Sam Johnson: Mhm, and art had been making worlds for 10 years. There are standards we have right now for the new stuff that we put out, and I think the goal was to take that stuff and just ... if we were making Wizard City as our new world for arc four and we had never heard of the place, what would it look like? And yeah, they spent a LONG time making sure, trying alternate configurations and things, making sure that it was still Wizard City even though it looked better. And the really cool part is that we've got some of the guys who built Wizard City the first time - who are doing the facelift. So, they know what they did, and they know what they do now. So, moving from one to the other, well, it was just a really cool process.

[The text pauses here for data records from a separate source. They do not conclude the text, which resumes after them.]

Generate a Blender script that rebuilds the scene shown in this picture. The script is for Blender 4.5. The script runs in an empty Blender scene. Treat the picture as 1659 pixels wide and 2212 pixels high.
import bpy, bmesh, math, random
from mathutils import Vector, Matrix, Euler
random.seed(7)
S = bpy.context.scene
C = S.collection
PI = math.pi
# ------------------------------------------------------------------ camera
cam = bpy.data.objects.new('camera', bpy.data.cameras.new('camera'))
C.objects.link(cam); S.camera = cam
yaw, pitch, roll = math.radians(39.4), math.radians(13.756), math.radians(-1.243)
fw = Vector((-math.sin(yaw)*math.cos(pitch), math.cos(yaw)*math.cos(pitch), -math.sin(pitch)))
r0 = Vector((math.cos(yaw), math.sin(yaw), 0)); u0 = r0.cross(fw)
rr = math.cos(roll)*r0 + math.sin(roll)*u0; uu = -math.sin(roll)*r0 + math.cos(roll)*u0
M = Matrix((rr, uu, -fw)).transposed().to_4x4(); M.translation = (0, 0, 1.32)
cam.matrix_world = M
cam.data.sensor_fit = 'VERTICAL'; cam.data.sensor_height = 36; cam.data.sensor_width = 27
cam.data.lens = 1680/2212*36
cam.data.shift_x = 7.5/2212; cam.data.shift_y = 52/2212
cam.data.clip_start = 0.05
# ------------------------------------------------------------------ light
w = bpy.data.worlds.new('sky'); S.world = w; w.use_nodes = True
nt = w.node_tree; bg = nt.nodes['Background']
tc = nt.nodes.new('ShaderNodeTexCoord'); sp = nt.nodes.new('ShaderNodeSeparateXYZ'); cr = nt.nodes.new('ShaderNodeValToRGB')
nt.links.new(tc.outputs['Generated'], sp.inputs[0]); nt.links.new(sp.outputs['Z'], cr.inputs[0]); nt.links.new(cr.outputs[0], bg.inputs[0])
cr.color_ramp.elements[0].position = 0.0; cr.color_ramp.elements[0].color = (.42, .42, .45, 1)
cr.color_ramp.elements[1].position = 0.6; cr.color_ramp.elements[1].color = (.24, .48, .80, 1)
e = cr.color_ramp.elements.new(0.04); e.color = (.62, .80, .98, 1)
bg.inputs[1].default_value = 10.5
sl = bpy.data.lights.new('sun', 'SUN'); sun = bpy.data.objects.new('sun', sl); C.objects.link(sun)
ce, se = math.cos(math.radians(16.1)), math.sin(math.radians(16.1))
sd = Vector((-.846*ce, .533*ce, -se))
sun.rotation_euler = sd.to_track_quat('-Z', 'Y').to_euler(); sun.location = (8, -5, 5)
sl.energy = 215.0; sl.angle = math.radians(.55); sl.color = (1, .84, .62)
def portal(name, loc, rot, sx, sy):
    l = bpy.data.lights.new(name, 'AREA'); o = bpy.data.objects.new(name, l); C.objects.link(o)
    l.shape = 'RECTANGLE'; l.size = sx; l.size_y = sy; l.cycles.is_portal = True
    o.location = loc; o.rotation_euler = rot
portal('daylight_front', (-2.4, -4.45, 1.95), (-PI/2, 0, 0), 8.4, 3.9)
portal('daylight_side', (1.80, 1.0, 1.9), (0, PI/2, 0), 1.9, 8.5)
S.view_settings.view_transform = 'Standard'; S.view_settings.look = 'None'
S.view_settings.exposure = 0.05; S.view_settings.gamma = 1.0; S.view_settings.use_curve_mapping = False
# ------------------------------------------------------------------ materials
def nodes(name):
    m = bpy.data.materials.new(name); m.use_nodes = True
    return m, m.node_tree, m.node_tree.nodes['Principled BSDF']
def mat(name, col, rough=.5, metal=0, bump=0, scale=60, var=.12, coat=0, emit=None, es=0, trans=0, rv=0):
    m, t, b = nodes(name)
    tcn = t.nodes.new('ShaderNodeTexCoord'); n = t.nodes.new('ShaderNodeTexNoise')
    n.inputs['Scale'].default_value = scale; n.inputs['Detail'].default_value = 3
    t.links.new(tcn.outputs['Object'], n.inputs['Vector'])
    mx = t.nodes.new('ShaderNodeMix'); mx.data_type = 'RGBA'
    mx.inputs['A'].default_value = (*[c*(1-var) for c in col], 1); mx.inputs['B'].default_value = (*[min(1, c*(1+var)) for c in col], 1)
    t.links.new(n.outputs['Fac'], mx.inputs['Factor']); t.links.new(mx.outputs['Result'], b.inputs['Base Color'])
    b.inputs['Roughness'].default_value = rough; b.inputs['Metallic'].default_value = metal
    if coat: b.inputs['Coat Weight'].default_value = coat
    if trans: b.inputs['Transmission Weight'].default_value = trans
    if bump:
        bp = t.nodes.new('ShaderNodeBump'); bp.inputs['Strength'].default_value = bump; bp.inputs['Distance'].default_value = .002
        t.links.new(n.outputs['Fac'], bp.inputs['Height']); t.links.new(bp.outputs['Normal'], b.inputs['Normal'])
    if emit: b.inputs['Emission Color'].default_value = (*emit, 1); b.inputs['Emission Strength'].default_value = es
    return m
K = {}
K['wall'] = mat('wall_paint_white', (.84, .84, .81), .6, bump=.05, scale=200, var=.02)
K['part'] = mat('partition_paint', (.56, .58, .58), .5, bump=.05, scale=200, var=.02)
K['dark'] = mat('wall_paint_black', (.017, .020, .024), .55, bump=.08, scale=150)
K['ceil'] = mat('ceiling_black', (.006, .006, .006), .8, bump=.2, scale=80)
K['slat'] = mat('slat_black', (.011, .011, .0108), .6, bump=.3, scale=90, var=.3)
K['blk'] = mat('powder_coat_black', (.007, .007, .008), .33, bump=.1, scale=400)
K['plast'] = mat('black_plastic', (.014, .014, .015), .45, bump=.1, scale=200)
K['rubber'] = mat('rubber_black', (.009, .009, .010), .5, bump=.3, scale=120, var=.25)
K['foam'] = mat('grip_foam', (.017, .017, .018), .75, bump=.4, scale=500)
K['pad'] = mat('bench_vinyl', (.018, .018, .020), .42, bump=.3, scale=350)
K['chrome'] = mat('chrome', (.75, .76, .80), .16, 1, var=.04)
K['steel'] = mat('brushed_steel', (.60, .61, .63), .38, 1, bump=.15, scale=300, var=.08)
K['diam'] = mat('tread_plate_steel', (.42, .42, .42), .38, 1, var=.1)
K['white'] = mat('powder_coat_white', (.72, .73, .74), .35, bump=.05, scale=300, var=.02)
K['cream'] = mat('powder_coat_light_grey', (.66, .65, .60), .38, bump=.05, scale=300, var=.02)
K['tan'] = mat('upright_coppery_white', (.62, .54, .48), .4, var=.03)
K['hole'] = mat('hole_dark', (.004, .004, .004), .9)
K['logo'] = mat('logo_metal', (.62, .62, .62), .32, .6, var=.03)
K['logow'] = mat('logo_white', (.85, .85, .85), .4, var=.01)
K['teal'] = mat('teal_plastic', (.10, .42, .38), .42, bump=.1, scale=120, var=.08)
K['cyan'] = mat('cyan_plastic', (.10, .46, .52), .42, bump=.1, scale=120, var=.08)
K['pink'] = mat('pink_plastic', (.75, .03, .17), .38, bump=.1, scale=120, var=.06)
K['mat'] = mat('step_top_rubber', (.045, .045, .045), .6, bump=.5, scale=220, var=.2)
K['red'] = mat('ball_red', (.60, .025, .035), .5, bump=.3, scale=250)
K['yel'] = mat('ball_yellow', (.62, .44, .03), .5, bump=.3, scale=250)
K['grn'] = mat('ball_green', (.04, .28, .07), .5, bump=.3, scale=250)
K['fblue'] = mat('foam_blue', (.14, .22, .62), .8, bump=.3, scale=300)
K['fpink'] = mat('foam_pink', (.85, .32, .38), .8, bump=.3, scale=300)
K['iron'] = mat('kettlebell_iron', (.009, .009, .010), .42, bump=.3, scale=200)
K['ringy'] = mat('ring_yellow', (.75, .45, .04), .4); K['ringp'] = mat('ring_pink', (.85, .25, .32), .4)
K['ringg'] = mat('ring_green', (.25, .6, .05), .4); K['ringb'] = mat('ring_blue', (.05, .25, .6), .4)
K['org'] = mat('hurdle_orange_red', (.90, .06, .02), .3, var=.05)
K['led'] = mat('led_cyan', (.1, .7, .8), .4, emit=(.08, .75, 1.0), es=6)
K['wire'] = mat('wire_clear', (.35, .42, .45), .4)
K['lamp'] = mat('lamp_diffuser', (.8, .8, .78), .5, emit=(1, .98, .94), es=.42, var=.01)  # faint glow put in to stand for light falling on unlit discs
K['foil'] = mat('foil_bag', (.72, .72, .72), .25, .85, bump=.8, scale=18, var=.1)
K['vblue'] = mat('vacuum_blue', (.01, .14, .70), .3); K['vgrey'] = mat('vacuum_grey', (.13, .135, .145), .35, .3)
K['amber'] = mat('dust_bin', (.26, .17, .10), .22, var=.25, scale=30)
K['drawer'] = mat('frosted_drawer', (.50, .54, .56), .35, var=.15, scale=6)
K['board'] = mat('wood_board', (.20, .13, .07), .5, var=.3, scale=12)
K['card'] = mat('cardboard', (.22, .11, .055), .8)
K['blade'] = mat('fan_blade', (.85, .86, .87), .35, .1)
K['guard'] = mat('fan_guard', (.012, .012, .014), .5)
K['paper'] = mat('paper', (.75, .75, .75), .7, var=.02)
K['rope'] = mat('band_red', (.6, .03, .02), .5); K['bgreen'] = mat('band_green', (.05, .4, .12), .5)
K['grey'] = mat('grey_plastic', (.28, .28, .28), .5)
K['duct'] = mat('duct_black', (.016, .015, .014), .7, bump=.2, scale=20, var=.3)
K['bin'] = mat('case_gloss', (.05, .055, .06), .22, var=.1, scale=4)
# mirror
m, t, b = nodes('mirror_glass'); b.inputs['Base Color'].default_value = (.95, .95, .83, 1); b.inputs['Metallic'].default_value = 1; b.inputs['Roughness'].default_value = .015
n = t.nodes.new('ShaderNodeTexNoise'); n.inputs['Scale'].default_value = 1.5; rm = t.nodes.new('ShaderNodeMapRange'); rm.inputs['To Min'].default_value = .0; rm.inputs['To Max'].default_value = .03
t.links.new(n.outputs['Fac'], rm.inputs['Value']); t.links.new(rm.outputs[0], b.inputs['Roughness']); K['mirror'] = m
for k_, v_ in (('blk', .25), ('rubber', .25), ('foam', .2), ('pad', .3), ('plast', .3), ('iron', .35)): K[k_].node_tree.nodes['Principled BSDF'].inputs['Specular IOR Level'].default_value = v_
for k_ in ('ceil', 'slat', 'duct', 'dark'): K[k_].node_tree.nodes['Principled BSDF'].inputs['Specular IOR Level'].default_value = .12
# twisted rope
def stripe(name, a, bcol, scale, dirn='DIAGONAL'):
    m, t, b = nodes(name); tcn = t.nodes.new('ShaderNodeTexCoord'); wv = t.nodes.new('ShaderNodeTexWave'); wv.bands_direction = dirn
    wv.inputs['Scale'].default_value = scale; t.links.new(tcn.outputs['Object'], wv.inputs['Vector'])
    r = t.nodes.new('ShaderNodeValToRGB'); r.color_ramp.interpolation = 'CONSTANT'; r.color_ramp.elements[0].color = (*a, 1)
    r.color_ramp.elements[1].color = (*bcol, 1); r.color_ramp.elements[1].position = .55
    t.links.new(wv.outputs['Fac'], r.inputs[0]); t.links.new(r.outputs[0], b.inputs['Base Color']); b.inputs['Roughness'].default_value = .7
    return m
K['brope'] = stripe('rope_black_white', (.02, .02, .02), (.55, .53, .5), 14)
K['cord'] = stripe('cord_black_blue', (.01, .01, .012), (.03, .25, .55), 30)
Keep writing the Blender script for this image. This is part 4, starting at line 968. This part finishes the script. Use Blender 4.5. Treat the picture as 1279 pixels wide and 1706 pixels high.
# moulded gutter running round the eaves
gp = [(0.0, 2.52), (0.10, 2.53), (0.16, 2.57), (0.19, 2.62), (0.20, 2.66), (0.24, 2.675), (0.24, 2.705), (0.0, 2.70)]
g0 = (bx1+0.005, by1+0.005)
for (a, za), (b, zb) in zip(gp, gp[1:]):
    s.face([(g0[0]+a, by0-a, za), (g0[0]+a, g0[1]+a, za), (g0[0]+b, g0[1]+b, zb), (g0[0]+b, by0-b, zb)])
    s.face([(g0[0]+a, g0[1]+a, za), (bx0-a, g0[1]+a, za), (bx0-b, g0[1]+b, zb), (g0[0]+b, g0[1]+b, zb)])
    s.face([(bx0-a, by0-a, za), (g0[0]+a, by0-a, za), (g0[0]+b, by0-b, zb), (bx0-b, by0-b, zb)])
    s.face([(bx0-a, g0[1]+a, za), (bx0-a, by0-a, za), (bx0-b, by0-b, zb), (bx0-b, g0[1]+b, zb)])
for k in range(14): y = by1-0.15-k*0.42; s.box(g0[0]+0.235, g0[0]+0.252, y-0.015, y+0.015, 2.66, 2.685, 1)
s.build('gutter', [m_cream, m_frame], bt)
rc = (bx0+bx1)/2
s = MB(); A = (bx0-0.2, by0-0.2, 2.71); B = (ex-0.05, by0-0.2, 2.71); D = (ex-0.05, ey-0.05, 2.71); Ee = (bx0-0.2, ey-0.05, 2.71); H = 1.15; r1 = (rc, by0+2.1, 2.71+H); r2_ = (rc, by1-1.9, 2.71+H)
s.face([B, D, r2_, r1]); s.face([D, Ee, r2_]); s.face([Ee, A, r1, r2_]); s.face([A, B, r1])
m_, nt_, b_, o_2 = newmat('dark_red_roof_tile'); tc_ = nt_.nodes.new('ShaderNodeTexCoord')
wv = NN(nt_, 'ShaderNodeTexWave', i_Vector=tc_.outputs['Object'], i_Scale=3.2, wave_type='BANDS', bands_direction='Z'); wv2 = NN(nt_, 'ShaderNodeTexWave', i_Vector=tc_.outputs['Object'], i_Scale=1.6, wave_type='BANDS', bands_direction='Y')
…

Leah Ruben: ... they (the art team) did such a fantastic job. The Commons - we did that first as a test and it took MONTHS to get right. And I know that some of the artists were, at the end, getting a little frustrated with it, but they put in so much extra work and they did such a great job. I can't thank them enough for what they did. It came out to be the most wonderful wonderful update.

Sam Johnson: ... I've been making MMOs for 18 years and this is, hands down, the best art team I've ever worked with. They put out great stuff -better than the stuff I ask for. And they can turn on a dime if they need to. And yeah, the fact that we have a world update and the Wizard City revamp in the same year tells you how good they are at producing when they need to produce.